There is a growing discernment to suggest that, despite these exceptions, child marriage is becoming a serious concern in Malta. Some time back, Dr Mary Muscat, a lawyer and former police inspector, publicly stated that as a child advocate, she had encountered a case of child marriage and was more shocked by the lack of foresight by the Maltese authorities to spot the red flags.

Those red flags had started being waved in our midst by Walid Nabham, a Maltese author with Jordanian-Palestinian origins, who publicly asserted that he personally knows as a fact of child marriages and underage births that are happening under our authorities' very noses.

All that prompted President Emeritus Marie-Louise Coleiro Preca, who chairs the Malta Foundation for the Wellbeing of Society and is Eurochild president, to appeal to our authorities to step up their investigations and leave no stone unturned to uncover the whole truth behind such alleged crimes, which violate the very essence of our children's dignity.

I would personally add that such investigations should also cover possible cases of bride kidnapping that occur when any person, by fraud or seduction, abducts a minor under the age of 18 intending to force that minor into marriage.
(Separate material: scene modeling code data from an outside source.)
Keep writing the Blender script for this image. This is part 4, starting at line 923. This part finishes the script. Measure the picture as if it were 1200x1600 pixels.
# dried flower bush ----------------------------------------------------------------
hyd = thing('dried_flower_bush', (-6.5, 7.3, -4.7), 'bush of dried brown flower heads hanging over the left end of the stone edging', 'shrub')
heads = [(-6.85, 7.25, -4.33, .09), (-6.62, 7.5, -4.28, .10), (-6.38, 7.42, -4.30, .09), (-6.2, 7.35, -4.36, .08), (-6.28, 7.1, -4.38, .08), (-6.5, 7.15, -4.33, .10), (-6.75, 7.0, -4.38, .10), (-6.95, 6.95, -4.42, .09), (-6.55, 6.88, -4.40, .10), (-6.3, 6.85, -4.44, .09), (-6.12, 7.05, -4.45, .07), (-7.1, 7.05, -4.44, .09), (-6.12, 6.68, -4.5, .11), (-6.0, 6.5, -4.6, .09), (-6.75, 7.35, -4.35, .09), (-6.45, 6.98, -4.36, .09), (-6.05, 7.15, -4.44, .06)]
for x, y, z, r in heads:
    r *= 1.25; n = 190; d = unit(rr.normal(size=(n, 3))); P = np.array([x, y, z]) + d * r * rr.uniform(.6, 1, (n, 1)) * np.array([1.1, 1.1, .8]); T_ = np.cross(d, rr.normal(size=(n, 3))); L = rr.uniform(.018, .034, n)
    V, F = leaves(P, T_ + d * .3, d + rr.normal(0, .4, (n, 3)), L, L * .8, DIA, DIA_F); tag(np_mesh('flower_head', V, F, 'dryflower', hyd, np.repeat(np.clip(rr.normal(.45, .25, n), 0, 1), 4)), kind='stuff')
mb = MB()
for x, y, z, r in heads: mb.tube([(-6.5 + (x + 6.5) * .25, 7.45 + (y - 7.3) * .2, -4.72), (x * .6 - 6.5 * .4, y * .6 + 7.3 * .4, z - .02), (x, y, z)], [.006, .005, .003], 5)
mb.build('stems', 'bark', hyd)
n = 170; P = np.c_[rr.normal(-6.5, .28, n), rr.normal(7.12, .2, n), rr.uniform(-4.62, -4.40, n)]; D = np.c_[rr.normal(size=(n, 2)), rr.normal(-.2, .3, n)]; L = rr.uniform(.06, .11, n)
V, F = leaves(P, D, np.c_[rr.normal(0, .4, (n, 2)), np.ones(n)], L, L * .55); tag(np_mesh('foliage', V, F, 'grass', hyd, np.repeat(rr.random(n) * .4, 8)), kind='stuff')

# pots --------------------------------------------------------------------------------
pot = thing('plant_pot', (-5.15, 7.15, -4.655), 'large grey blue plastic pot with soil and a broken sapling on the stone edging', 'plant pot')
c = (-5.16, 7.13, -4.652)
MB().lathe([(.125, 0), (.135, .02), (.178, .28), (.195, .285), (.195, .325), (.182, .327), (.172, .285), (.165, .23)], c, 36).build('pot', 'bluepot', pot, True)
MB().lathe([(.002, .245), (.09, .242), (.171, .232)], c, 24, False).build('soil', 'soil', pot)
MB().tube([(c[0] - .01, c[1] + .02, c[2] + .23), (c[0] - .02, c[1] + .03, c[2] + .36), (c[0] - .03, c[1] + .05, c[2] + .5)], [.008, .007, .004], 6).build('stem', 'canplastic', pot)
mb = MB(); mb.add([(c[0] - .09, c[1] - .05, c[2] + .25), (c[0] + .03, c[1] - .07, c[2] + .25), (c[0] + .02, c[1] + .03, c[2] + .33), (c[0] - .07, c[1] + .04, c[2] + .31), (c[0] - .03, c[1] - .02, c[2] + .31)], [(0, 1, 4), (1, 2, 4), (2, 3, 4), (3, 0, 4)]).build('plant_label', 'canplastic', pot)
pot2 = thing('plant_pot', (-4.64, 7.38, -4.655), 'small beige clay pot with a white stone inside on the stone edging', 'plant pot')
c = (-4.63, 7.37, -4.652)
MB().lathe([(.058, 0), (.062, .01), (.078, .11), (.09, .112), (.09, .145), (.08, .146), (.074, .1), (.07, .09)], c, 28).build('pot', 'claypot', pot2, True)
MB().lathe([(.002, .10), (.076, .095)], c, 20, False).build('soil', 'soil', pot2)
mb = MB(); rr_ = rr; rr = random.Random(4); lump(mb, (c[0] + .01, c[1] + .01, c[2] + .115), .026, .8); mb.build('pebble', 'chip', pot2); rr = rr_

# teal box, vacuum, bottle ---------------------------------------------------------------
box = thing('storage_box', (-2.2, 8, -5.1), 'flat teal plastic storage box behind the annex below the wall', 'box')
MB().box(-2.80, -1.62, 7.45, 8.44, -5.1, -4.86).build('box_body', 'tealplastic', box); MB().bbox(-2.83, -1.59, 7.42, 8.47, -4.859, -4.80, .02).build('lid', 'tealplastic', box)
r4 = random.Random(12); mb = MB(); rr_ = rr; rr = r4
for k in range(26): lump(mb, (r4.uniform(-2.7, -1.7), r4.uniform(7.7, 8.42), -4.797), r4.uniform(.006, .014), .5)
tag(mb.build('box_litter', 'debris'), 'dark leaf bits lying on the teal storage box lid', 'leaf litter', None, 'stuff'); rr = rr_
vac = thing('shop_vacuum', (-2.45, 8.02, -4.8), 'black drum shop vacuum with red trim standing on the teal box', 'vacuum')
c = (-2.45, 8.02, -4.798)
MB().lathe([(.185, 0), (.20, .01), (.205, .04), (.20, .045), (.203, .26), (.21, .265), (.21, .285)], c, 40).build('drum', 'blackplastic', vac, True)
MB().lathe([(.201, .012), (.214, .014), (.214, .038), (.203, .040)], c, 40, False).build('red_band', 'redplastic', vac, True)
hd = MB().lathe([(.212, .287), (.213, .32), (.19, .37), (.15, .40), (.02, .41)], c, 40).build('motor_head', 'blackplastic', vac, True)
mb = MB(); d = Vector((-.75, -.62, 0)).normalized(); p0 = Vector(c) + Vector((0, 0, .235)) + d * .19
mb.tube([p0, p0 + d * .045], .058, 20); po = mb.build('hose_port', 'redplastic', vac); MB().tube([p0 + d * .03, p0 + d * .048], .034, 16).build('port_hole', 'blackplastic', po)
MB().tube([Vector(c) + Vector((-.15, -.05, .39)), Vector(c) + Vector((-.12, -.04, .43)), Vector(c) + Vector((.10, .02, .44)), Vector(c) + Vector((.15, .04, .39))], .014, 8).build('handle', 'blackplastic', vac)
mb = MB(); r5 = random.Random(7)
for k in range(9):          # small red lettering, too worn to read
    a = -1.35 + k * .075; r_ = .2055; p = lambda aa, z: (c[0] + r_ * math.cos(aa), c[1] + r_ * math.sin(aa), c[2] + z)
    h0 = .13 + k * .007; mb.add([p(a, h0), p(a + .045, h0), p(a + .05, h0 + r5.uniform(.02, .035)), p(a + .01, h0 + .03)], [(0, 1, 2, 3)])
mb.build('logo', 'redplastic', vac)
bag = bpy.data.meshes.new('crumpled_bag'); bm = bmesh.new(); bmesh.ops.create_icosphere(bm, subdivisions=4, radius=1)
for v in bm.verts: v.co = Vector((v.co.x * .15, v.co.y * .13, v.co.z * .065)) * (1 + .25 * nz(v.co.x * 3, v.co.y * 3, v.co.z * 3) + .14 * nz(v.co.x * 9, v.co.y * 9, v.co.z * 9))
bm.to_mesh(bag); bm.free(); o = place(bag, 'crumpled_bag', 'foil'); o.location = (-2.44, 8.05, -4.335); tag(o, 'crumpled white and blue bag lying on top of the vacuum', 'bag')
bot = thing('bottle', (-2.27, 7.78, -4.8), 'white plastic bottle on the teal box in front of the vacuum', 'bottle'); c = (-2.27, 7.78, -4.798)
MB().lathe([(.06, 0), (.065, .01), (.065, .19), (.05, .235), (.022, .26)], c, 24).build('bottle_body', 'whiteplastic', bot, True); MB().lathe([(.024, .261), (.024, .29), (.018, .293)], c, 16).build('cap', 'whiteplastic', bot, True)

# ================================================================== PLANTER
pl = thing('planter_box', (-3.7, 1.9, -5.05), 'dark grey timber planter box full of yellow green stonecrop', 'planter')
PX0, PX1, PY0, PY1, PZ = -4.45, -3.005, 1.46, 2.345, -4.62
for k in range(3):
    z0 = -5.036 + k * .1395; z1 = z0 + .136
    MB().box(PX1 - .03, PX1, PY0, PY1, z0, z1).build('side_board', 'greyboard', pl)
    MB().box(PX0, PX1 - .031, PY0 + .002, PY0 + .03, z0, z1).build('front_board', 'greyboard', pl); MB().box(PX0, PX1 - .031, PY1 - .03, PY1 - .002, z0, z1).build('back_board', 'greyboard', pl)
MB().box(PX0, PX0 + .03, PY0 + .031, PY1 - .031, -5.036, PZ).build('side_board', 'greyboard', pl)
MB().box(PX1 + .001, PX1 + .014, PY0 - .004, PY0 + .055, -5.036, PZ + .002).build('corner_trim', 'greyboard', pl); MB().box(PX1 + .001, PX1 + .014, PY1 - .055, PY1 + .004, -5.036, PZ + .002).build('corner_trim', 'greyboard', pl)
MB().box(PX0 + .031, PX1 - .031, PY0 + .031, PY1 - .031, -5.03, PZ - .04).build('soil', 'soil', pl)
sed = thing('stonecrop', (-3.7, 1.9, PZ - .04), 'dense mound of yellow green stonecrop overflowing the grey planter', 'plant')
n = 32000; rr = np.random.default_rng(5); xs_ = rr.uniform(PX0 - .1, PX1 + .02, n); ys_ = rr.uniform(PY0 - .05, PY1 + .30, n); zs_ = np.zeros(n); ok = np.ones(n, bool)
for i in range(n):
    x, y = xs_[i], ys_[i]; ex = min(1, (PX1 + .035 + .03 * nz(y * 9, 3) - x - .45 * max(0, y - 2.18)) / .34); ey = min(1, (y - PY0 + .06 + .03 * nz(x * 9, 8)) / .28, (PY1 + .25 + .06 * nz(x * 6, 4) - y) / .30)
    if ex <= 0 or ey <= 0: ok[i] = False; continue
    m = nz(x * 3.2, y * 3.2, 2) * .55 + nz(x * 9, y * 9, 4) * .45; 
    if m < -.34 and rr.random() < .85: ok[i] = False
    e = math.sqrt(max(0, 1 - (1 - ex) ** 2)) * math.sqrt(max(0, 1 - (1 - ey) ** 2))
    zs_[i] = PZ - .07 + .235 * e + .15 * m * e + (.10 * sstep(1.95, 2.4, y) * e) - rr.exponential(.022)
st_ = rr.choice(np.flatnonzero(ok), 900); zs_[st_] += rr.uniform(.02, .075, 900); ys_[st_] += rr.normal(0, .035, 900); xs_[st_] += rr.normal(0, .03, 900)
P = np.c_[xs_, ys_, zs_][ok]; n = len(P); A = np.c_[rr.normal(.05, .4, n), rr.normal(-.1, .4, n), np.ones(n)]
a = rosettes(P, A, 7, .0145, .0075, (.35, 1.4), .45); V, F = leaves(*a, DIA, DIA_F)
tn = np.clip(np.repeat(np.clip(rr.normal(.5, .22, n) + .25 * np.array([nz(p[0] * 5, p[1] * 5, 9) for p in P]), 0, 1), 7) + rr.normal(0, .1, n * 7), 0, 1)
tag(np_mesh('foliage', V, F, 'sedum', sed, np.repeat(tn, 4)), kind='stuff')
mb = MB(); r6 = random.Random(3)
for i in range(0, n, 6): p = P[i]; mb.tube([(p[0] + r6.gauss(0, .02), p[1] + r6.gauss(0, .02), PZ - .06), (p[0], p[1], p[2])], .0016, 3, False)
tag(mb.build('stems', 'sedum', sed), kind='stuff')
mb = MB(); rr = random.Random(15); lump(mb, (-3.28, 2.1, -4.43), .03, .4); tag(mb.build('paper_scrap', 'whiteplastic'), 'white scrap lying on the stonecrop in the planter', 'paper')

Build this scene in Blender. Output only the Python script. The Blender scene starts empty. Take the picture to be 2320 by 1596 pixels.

Such cases are criminalised under our Criminal Code.

In cases of arranged and forced child marriages, the parents innocently and ingenuously see marriage as the best way to provide their children with a future. It is therefore of the utmost importance to work directly with the children and the local communities in which they are brought up to change social norms, guarantee access to health, education, and legal services, and ensure a strong legal framework. Above all, we must adopt and enforce better laws to protect children and, in particular, not deny girls their dignity and ability to make fundamental choices in their own lives.